→ **INFORMATION SHOWN**

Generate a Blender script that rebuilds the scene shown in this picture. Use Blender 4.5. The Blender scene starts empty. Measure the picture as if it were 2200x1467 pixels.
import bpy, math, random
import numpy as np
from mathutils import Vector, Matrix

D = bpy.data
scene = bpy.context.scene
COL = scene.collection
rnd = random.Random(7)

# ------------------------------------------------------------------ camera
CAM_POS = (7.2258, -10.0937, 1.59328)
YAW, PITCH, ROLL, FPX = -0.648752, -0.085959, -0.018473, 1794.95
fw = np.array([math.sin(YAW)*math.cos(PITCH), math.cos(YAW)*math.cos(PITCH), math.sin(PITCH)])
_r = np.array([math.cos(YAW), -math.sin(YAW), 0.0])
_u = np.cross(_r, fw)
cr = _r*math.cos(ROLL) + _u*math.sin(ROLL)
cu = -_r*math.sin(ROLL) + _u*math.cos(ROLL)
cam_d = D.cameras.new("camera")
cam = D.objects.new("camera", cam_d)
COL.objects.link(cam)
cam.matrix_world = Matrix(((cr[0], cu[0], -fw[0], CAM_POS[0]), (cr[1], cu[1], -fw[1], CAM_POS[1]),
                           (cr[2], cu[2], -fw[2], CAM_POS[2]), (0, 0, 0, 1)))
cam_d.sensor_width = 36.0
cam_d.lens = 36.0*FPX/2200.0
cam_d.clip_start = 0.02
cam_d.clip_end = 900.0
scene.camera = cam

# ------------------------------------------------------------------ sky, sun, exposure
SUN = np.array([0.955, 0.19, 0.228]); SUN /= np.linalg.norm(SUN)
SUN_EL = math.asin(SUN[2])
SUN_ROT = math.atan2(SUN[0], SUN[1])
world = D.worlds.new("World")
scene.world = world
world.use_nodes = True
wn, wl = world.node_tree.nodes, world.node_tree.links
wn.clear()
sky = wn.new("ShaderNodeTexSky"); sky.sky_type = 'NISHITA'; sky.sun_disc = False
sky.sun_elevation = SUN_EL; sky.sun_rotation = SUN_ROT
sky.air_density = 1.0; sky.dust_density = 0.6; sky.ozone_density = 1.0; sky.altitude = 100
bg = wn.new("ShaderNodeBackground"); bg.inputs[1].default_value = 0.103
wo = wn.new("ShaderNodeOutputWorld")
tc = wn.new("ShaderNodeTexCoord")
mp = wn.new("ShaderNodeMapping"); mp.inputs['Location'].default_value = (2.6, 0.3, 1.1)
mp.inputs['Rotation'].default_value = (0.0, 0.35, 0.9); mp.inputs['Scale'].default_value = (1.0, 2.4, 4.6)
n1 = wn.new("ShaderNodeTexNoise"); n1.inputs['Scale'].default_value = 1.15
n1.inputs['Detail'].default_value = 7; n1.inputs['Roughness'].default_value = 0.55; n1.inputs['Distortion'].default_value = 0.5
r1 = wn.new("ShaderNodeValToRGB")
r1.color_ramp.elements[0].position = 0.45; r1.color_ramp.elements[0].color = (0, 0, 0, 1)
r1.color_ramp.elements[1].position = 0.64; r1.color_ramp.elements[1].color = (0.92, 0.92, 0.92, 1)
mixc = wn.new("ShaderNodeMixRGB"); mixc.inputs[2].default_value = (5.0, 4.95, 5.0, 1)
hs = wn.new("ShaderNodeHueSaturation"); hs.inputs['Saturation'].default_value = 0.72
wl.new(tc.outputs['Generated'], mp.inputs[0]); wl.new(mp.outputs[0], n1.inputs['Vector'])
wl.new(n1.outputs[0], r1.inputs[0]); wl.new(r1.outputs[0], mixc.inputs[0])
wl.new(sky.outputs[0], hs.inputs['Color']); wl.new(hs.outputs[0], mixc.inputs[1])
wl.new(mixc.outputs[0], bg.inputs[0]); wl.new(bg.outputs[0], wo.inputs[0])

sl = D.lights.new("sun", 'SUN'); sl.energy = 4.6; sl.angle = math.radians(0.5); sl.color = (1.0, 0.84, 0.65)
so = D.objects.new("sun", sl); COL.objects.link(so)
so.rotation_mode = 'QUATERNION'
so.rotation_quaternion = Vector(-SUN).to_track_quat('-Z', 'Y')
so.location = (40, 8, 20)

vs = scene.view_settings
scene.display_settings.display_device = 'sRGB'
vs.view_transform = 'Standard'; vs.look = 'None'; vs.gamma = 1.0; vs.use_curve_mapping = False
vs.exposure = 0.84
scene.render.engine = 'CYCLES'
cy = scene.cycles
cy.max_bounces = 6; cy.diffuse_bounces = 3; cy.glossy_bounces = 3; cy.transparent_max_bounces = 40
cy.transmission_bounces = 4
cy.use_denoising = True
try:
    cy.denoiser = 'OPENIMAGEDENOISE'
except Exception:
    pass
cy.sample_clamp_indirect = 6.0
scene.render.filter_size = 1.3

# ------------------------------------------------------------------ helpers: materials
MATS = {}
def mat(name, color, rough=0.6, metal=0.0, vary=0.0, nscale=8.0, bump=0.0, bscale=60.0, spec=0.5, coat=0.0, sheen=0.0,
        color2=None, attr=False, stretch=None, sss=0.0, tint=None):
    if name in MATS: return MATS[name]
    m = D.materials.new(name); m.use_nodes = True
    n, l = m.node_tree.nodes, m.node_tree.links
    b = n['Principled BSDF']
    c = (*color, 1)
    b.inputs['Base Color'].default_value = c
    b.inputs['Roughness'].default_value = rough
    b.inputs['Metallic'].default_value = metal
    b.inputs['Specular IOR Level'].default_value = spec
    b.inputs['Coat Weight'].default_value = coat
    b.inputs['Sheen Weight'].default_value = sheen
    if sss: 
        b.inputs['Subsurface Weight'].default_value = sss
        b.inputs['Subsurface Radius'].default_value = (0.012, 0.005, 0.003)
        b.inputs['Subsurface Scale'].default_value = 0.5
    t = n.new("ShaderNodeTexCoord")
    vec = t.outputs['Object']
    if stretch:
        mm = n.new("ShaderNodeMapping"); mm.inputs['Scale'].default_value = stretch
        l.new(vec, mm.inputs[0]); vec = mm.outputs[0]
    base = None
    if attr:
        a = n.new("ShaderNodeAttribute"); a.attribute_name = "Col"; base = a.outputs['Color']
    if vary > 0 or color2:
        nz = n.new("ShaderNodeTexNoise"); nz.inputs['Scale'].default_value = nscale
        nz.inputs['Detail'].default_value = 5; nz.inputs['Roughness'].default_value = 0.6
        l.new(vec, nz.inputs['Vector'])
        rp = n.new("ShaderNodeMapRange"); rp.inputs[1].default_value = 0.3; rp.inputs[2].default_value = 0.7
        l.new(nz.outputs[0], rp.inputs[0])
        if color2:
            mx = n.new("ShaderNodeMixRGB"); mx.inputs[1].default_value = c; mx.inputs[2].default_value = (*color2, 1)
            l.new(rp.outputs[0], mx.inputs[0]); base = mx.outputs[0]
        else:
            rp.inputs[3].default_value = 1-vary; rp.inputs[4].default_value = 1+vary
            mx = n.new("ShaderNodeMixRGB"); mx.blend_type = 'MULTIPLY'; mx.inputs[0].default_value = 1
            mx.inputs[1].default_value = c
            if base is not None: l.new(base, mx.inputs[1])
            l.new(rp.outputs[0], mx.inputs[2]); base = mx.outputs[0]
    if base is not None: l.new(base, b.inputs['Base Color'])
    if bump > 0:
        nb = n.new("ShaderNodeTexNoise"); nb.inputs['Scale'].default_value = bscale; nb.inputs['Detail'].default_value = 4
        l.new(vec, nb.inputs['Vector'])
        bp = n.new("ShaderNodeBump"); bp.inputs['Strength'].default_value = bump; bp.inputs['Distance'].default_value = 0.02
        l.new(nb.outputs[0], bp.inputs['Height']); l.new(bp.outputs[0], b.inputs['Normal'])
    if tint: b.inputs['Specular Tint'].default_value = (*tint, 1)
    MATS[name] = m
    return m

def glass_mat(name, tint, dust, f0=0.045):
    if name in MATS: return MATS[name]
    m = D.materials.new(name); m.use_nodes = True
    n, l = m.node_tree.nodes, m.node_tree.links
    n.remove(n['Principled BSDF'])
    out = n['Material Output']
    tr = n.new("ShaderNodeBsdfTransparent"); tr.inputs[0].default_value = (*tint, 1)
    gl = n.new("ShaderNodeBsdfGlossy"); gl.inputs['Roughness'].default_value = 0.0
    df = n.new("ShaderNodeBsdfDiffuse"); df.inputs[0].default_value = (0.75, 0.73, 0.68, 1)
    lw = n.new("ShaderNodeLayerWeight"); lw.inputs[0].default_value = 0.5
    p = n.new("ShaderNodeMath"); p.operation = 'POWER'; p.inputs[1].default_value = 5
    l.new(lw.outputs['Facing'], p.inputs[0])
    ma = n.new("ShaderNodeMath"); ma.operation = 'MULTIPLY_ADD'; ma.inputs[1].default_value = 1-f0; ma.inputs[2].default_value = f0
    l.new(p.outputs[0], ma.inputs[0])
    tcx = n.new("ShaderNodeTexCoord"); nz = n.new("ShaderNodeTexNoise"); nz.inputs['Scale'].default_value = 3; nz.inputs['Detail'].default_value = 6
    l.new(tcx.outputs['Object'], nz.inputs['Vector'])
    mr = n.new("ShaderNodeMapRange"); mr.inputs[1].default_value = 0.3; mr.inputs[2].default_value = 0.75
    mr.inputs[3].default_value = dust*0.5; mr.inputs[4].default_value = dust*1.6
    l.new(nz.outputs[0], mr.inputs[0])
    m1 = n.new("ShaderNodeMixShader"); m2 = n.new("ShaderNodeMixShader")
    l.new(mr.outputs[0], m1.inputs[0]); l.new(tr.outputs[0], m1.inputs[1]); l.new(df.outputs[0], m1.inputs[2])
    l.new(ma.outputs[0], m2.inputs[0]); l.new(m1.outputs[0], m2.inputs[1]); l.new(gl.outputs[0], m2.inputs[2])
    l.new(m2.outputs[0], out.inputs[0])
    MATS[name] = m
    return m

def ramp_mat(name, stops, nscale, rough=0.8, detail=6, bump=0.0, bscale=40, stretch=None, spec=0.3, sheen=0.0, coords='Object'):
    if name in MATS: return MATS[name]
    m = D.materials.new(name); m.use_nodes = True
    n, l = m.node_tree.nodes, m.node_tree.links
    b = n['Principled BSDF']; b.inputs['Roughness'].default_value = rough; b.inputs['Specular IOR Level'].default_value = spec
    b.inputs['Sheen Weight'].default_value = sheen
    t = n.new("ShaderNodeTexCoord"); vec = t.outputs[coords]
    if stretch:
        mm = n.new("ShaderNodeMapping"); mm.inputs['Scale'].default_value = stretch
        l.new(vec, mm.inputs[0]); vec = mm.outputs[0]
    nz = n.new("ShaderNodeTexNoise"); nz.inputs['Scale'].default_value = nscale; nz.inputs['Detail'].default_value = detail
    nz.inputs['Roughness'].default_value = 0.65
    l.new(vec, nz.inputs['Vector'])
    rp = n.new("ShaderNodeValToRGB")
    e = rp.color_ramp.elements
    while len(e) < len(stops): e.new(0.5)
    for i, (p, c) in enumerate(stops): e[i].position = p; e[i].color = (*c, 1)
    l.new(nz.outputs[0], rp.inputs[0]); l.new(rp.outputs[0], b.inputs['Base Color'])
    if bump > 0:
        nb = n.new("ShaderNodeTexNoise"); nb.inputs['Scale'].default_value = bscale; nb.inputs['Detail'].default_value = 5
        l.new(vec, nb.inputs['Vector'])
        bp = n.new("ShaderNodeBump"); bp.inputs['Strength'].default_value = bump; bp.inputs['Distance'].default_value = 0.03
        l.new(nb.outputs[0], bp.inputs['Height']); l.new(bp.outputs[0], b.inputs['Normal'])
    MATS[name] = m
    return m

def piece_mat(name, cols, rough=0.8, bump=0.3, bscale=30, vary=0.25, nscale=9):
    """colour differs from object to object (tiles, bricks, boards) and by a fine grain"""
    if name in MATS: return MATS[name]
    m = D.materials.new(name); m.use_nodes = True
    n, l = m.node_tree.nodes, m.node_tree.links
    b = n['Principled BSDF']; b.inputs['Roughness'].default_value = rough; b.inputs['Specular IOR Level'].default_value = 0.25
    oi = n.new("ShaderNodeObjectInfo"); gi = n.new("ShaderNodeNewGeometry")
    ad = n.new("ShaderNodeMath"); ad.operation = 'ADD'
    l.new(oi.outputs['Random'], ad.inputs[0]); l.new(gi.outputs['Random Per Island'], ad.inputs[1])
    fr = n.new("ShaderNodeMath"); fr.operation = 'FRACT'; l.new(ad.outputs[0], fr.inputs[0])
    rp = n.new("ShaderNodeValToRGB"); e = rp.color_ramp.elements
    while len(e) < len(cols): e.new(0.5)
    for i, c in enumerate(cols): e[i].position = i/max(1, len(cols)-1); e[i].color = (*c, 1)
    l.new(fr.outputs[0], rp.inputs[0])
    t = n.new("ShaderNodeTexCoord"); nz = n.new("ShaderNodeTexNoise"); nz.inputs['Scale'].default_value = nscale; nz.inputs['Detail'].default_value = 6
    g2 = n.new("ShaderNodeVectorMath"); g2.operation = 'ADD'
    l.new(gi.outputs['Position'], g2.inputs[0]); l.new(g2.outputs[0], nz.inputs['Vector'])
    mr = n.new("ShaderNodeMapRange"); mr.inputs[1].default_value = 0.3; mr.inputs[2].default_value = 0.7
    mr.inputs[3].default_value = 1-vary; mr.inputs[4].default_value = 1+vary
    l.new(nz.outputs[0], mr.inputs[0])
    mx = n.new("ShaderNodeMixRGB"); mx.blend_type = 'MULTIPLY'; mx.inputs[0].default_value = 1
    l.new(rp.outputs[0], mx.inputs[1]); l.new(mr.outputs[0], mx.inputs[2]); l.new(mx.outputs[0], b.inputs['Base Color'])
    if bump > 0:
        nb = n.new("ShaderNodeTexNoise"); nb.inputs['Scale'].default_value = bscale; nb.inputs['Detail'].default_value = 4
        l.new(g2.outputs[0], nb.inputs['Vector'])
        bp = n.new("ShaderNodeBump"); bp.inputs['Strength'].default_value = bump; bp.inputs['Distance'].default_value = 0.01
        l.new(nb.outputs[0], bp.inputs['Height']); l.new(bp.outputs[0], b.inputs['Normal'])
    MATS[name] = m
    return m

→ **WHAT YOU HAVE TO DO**
Choose all lines containing the string "scene" and copy them out.

→ **SOLUTION BELOW**
Generate a Blender script that rebuilds the scene shown in this picture. Use Blender 4.5. The Blender scene starts empty. Measure the picture as if it were 2200x1467 pixels.
scene = bpy.context.scene
COL = scene.collection
scene.camera = cam
scene.world = world
vs = scene.view_settings
scene.display_settings.display_device = 'sRGB'
scene.render.engine = 'CYCLES'
cy = scene.cycles
scene.render.filter_size = 1.3